O segundo capítulo do livro, e o primeiro que analisaremos, tenta dar uma ideia do cenário econômico do Brasil de 1983. Aqui se concentram minhas diferenças em relação ao caminho trilhado pelo autor:

  • achei que faltaram informações sobre o estado caótico das contas externas da economia brasileira (justo num dos piores anos da crise da dívida dos anos 80!) e sobram citações à Reserva de Mercado, uma política que apenas em um caso (a impossibilidade da Philips de usar a plenitude do teclado do Odyssey) afetou um setor (e aí falando da eletrônica de consumo em geral, não apenas dos videogames) que, certamente, não era visto como de “importância para a segurança nacional” pelos militares. Mesmo o ato da SEI de outubro de 1982, proibindo a remessa de royalties sobre importação de software, é mais um dos atos desesperados para evitar a saída de dólares do que propriamente uma política de reserva;
  • sobre a importância do contrabando e dos empreendedores (que se aproveitaram de brechas na lei e do “jeitinho brasileiro” para empreender) para a formação do mercado de videogames no Brasil: é natural que, numa situação desesperadora como a do início dos anos 80, o grande empresariado se tornasse refratário à entrada em mercados desconhecidos, que exigiam um grande investimento de capital e tinham um retorno questionável – basta ver que o primeiro estudo patrocinado por uma grande empresa para sancionar a existência de um mercado de videogames foi feito pela Gradiente, em 1983.

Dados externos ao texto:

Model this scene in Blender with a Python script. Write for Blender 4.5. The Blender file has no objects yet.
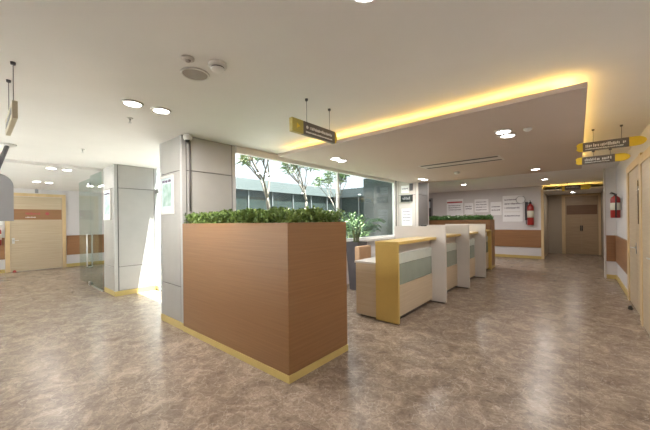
import bpy, bmesh, math, random
from mathutils import Vector, Matrix
random.seed(7)
C = bpy.context.scene.collection
PI = math.pi

# ------------------------------------------------------------------ materials
MATS = {}
def new_mat(name):
    m = bpy.data.materials.new(name); m.use_nodes = True
    nt = m.node_tree; b = nt.nodes['Principled BSDF']
    MATS[name] = m
    return m, nt, b
def plain(name, col, rough=.5, metal=0, spec=.5, var=.06, scale=6, bump=0.0):
    """principled with a soft noise variation of the colour"""
    m, nt, b = new_mat(name)
    tc = nt.nodes.new('ShaderNodeTexCoord'); nz = nt.nodes.new('ShaderNodeTexNoise')
    nz.inputs['Scale'].default_value = scale; nz.inputs['Detail'].default_value = 5.2
    nt.links.new(tc.outputs['Object'], nz.inputs['Vector'])
    r = nt.nodes.new('ShaderNodeValToRGB')
    r.color_ramp.elements[0].position = .3; r.color_ramp.elements[1].position = .7
    r.color_ramp.elements[0].color = (*[c*(1-var) for c in col], 1)
    r.color_ramp.elements[1].color = (*[min(1, c*(1+var)) for c in col], 1)
    nt.links.new(nz.outputs['Fac'], r.inputs['Fac']); nt.links.new(r.outputs['Color'], b.inputs['Base Color'])
    b.inputs['Roughness'].default_value = rough; b.inputs['Metallic'].default_value = metal
    b.inputs['Specular IOR Level'].default_value = spec
    if bump:
        bp = nt.nodes.new('ShaderNodeBump'); bp.inputs['Strength'].default_value = bump; bp.inputs['Distance'].default_value = .01
        nt.links.new(nz.outputs['Fac'], bp.inputs['Height']); nt.links.new(bp.outputs['Normal'], b.inputs['Normal'])
    return m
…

O terceiro capítulo fala da “era que antecedeu os cartuchos” – Telejogo, relógios com jogo da Casio, “joguinhos de mão” (Game&Watch) da Nintendo, um capítulo correto. Depois desse capítulo, entramos no centro do livro.

Começamos pelo Atari 2600, que foi o grande líder do mercado brasileiro. Achei bem interessante a citação aos empreendedores, como a Atari Eletrônica em hardware e ao Canal 3 (nada a ver com o clube) e Dynacom, em cartuchos. Mas acho que o mais interessante, mesmo, é como Marcus conseguiu visualizar que não apenas o anúncio da vinda oficial da Atari via Gradiente/Polyvox mas também os tropeços da produção inicial e os atrasos do lançamento (um estudo de caso dos problemas de se fabricar com baixo índice de nacionalização em situações cambiais adversas) ajudou a fortalecer um mercado de clones, com nomes grandes da época (CCE, Dismac) e pequenas empresas que se tornaram nomes conhecidos (Dynacom, Milmar).

Depois, o Odyssey, da Philips (embora tenha chegado primeiro por uma pequena empresa chamada Planil, importando o videogame e embalando aqui); o autor entendeu corretamente que a Philips aproveitou bem a vantagem de ser o first mover no mercado nacional de massa (leia-se com entrada nos grandes magazines), entre abril e outubro, mas faltou um pouco de informações sobre a empresa não ter mudado sua estratégia quando a blitz de marketing da Gradiente/Polyvox inundou o mercado brasileiro de Atari.

O próximo é o Intellivision, trazido pela Mattel em parceria com a Sharp do Brasil (que, na época, era do grupo Machline, que usava o nome sob licença da Sharp japonesa) na joint-venture Digimed, depois Digiplay. Senti falta de informações sobre os atrasos na produção, que por pouco não fizeram a Digimed perder o Natal de 1983, mas pelo menos teve citação à TV POW!

E o último da lista é o Colecovision, o único não bancado por um grande player da eletrônica de consumo nacional da época (e que, portanto, acabou praticamente desconhecido no Brasil). A história da falha da CBS (detentora dos direitos do Colecovision onde a Coleco não atuava) em conseguir um parceiro nacional merece ser melhor contada.

Para fechar o livro, um capítulo sobre o Natal de 1983, o “Natal dos videogames”. Um capítulo pequeno para uma grande história, de como os videogames salvaram um dos natais mais trágicos de um dos anos mais trágicos da “década perdida”.

No final, apesar dos escorregões, um livro delicioso de se ler e que deve ser item obrigatório em qualquer biblioteca de interessados em videogames clássicos e, porque não, retrocomputação.